Today he apologized for having work deadlines he needed to focus on, for tossing me a binky at my request that I failed to catch, and for the baby waking up early. Seriously.
Carolyn, I’m tired of reassuring him these things are OK. It makes me sound like a shrew, but each time I perform this little bit of emotional labor it feels more exhausting. I want him to stop. I want him to apologize for something big and damaging to our relationship — rare between us, thankfully — and drop the apologies for nothing.
This also makes me feel like he thinks I am some shrew he needs to placate constantly.
He will even ask me permission for things as if I were in a position or of a temperament to refuse, like going to dinner with his dad. I have told him he can just tell me what he plans to do and doesn’t need to frame it as a request for leave, like our family were an army and I were the C.O.

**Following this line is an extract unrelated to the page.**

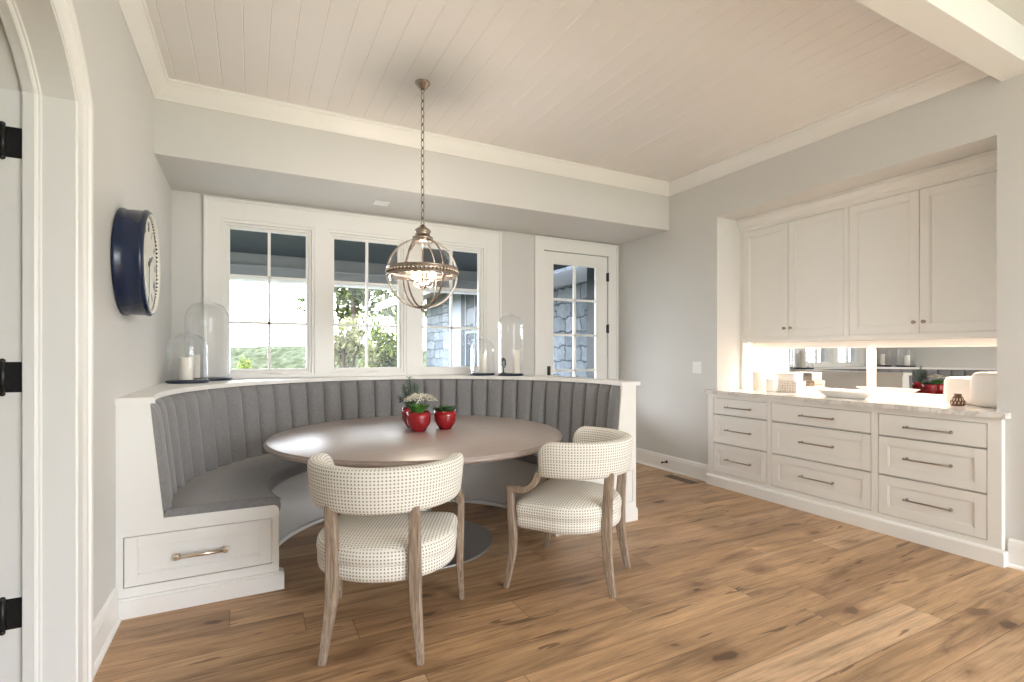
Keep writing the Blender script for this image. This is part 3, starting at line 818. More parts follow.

What can I say to get him to understand when I ask him not to apologize all the time? Or, what’s wrong in my attitude that I can work on? — Anonymous
When a friend’s pet dies, I say I’m sorry. Doesn’t mean I killed the dog.
That’s a perspectiveadjustment for you to hear: “I’m sorry that happened” vs. “I’m sorry I did that.”
If you embrace this change of interpretation — and by that, I mean letting go of any hope your husband will change his responses — then it can solve your problem like flipping a switch.
There is no reassurance necessary for someone who is just saying he is sorry that X happened. All you need is one response from the nobig-deal box: “No biggie,” “That’s OK,” “No worries,” “I’ll live,” (shrug), “Thanks.”
He’s not asking you to reassure him, right? It’s just your knee-jerk response to “I’m sorry”? So, you can retrain yourself to respond in less emotionally taxing ways.
As for the asking whether it’s OK to make plans with his dad, vs. telling you he is going to make plans with his dad, bless him. Really. It does not mean you are the boss of the world who must clear all things. It means you are two people living by a shared schedule — with a baby! And such interdependence means it’s wise and generous to check for conflicts — which is different from asking permission, but with identical phrasing: “OK if I see my dad Wednesday night?”
So, go ahead, decide to hear what you want to hear from your husband — see if it’s already there, waiting to be understood.